TASK STATEMENT -> Copy nothing but the lines below running from the line containing "Keep writing the" through the line containing "Write the bpy", both end lines included.

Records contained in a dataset
==================================================

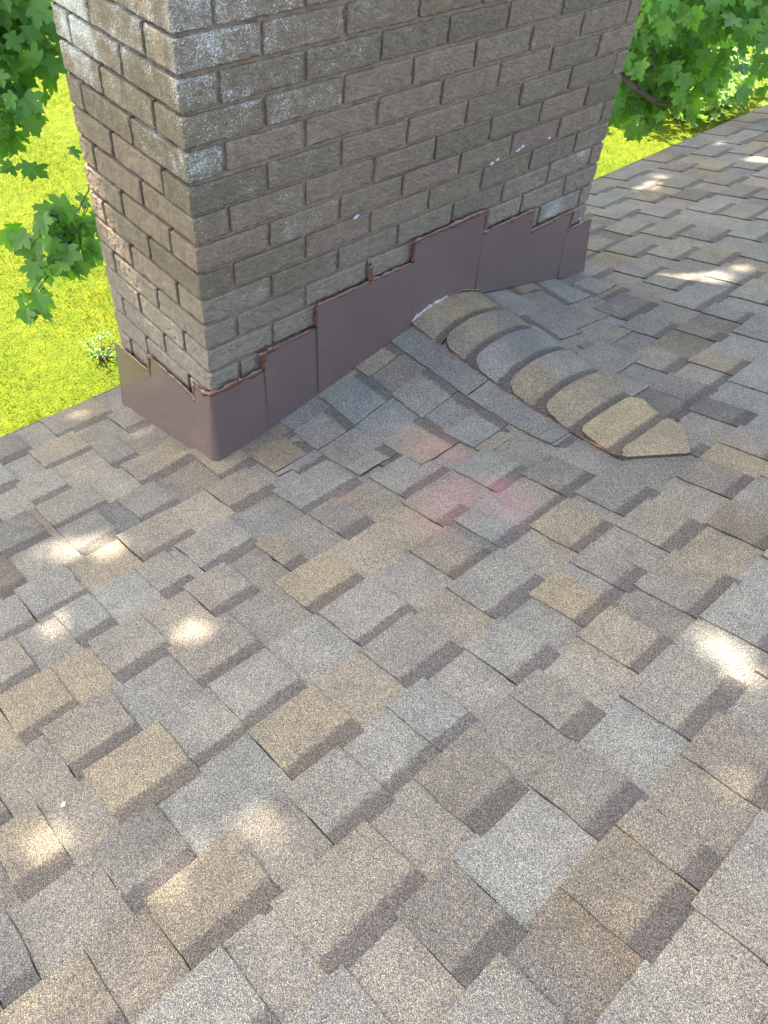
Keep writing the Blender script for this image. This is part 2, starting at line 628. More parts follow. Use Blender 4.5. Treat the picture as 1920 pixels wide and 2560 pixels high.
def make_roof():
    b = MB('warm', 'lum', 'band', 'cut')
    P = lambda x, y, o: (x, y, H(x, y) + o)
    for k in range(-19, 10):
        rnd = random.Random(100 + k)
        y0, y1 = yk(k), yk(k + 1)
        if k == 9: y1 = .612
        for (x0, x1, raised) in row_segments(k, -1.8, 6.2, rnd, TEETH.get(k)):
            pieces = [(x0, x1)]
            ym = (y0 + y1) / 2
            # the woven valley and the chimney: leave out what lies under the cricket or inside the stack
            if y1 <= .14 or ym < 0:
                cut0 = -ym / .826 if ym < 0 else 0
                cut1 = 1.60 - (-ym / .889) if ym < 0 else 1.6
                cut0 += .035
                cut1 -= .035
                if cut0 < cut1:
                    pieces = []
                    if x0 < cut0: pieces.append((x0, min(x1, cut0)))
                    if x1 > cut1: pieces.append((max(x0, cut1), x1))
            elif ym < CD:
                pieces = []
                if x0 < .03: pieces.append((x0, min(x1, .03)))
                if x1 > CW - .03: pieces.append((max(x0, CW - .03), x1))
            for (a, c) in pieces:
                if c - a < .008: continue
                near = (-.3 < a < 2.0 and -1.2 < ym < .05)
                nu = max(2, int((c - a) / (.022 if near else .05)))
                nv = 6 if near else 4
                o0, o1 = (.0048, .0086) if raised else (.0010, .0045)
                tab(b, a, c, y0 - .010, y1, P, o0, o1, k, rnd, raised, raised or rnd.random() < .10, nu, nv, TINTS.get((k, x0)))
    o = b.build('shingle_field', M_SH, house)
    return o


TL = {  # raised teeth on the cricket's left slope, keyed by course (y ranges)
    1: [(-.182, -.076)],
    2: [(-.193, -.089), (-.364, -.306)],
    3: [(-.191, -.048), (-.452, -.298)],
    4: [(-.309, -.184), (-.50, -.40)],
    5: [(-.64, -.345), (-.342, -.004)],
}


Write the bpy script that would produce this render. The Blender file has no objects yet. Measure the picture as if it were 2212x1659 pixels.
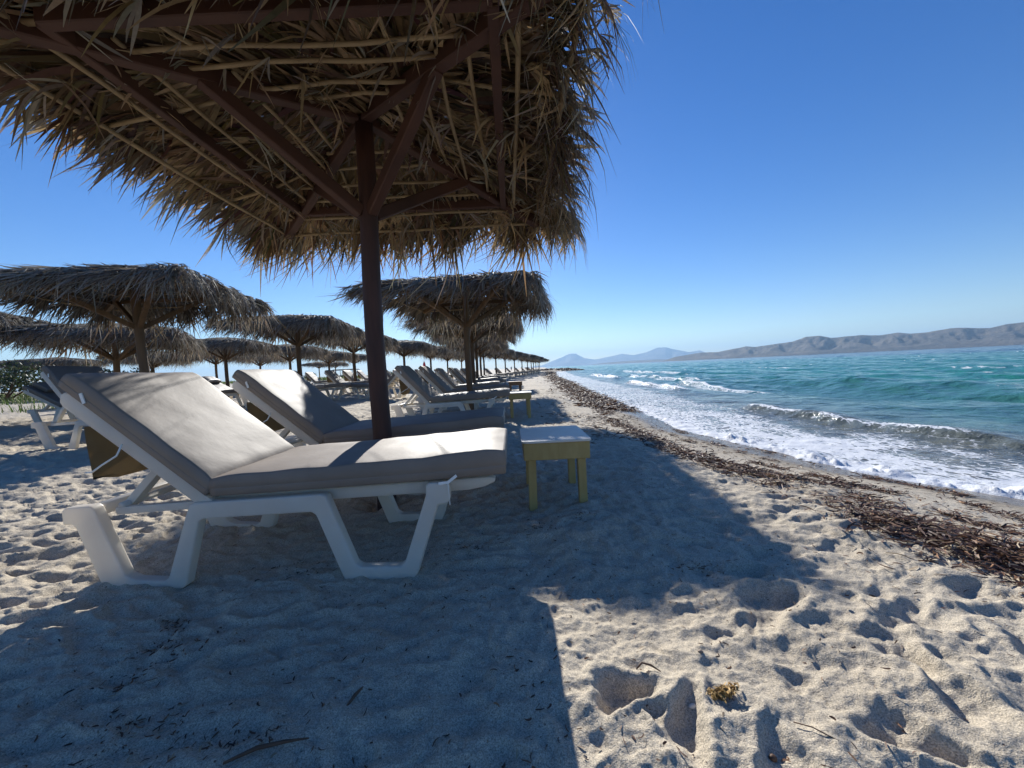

==================================================

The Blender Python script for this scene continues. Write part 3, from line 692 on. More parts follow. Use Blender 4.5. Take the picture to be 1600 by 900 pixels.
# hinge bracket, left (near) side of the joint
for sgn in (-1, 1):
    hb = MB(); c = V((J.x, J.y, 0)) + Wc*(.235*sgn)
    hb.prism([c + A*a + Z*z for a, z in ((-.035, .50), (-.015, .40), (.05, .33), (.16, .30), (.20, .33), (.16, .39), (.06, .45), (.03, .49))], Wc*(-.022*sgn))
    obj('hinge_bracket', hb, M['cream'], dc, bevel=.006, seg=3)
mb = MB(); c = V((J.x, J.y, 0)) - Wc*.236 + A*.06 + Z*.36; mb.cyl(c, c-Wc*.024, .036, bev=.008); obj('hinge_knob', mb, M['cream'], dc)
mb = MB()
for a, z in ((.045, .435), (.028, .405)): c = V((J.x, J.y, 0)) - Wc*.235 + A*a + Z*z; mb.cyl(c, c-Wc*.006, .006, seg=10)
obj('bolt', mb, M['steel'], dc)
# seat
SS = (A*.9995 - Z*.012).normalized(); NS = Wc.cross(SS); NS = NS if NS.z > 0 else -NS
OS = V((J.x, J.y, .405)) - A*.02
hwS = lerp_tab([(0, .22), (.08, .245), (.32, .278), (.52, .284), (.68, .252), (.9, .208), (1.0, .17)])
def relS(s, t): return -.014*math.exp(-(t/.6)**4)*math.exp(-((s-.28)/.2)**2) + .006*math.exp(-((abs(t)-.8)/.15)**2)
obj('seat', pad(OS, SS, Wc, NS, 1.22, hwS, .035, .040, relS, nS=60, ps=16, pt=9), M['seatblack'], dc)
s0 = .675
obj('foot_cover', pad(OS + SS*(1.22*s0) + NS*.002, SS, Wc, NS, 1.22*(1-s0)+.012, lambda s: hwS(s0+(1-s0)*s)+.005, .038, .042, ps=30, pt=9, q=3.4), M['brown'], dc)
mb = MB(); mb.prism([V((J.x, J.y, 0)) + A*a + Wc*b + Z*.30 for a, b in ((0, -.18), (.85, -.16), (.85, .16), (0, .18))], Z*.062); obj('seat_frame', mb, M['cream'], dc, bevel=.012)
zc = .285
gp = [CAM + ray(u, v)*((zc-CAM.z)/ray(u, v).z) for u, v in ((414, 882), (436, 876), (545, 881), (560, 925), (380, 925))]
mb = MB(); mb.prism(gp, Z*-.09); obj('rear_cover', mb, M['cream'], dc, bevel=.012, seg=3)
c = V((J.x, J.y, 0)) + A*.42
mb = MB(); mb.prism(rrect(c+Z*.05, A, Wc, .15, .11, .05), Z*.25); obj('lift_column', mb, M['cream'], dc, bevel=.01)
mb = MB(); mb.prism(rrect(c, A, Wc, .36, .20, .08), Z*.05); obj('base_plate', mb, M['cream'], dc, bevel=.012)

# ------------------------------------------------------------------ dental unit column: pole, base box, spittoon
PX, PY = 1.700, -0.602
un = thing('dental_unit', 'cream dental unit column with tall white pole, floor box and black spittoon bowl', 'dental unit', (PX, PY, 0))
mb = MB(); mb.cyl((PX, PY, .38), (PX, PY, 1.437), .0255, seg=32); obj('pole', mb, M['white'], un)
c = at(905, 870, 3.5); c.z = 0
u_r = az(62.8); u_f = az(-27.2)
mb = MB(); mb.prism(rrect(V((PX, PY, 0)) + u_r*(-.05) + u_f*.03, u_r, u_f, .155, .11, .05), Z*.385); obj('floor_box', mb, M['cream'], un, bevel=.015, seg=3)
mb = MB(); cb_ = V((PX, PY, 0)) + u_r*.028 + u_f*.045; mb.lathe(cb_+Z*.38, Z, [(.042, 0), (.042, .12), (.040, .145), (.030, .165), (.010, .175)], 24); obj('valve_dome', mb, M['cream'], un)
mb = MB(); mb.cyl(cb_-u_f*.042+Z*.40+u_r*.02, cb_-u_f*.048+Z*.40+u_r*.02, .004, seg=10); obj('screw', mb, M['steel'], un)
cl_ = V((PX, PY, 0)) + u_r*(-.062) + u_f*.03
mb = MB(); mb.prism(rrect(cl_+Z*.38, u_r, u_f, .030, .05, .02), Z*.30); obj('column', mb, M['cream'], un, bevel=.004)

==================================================

IN RESPONSE ->
Keep writing the Blender script for this image. This is part 2, starting at line 628. More parts follow. Use Blender 4.5. Treat the picture as 1920 pixels wide and 2560 pixels high.
def make_roof():
    b = MB('warm', 'lum', 'band', 'cut')
    P = lambda x, y, o: (x, y, H(x, y) + o)
    for k in range(-19, 10):
        rnd = random.Random(100 + k)
        y0, y1 = yk(k), yk(k + 1)
        if k == 9: y1 = .612
        for (x0, x1, raised) in row_segments(k, -1.8, 6.2, rnd, TEETH.get(k)):
            pieces = [(x0, x1)]
            ym = (y0 + y1) / 2
            # the woven valley and the chimney: leave out what lies under the cricket or inside the stack
            if y1 <= .14 or ym < 0:
                cut0 = -ym / .826 if ym < 0 else 0
                cut1 = 1.60 - (-ym / .889) if ym < 0 else 1.6
                cut0 += .035
                cut1 -= .035
                if cut0 < cut1:
                    pieces = []
                    if x0 < cut0: pieces.append((x0, min(x1, cut0)))
                    if x1 > cut1: pieces.append((max(x0, cut1), x1))
            elif ym < CD:
                pieces = []
                if x0 < .03: pieces.append((x0, min(x1, .03)))
                if x1 > CW - .03: pieces.append((max(x0, CW - .03), x1))
            for (a, c) in pieces:
                if c - a < .008: continue
                near = (-.3 < a < 2.0 and -1.2 < ym < .05)
                nu = max(2, int((c - a) / (.022 if near else .05)))
                nv = 6 if near else 4
                o0, o1 = (.0048, .0086) if raised else (.0010, .0045)
                tab(b, a, c, y0 - .010, y1, P, o0, o1, k, rnd, raised, raised or rnd.random() < .10, nu, nv, TINTS.get((k, x0)))
    o = b.build('shingle_field', M_SH, house)
    return o


TL = {  # raised teeth on the cricket's left slope, keyed by course (y ranges)
    1: [(-.182, -.076)],
    2: [(-.193, -.089), (-.364, -.306)],
    3: [(-.191, -.048), (-.452, -.298)],
    4: [(-.309, -.184), (-.50, -.40)],
    5: [(-.64, -.345), (-.342, -.004)],
}


Write the bpy script that would produce this render. The Blender file has no objects yet. Measure the picture as if it were 2212x1659 pixels.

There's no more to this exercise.